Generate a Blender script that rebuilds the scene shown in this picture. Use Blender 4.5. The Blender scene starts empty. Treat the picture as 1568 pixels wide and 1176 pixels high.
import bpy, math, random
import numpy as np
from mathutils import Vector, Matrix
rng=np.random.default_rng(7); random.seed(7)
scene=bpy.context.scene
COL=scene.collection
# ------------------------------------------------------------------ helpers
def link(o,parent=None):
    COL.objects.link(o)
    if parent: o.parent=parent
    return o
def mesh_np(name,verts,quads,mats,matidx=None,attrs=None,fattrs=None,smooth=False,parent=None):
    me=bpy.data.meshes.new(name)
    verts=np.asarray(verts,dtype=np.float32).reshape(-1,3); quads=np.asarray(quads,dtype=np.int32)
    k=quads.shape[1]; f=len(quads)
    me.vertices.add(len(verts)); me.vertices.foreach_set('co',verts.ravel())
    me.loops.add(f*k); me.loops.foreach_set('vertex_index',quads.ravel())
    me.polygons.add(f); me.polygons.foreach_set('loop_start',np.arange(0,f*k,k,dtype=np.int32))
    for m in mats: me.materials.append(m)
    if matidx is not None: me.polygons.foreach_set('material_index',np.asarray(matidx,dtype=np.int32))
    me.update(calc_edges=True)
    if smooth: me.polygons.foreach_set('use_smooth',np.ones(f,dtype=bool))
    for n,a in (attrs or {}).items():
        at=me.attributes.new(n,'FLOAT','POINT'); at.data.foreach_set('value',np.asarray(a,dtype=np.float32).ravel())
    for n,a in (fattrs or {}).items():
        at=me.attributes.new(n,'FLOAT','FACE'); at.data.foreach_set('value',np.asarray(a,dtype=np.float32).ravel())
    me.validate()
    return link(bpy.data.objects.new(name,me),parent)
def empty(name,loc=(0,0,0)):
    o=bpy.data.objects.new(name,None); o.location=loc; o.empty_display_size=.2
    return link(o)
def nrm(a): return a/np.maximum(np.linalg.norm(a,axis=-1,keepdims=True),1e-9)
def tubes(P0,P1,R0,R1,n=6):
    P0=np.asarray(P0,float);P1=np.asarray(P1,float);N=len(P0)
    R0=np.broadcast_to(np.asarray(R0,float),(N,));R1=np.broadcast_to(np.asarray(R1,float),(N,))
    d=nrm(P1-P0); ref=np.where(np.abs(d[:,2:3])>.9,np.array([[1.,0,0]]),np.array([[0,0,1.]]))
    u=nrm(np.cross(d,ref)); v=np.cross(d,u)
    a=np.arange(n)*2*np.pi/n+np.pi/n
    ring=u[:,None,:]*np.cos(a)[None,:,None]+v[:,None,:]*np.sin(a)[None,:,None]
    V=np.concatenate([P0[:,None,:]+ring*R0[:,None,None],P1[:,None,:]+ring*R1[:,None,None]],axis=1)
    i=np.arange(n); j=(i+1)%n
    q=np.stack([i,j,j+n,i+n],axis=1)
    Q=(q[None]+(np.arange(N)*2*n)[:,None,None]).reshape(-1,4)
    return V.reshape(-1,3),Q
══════
Extract, from the listing above, every line where the string "scene" occurs.

Generate a Blender script that rebuilds the scene shown in this picture. Use Blender 4.5. The Blender scene starts empty. Treat the picture as 1568 pixels wide and 1176 pixels high.
scene=bpy.context.scene
COL=scene.collection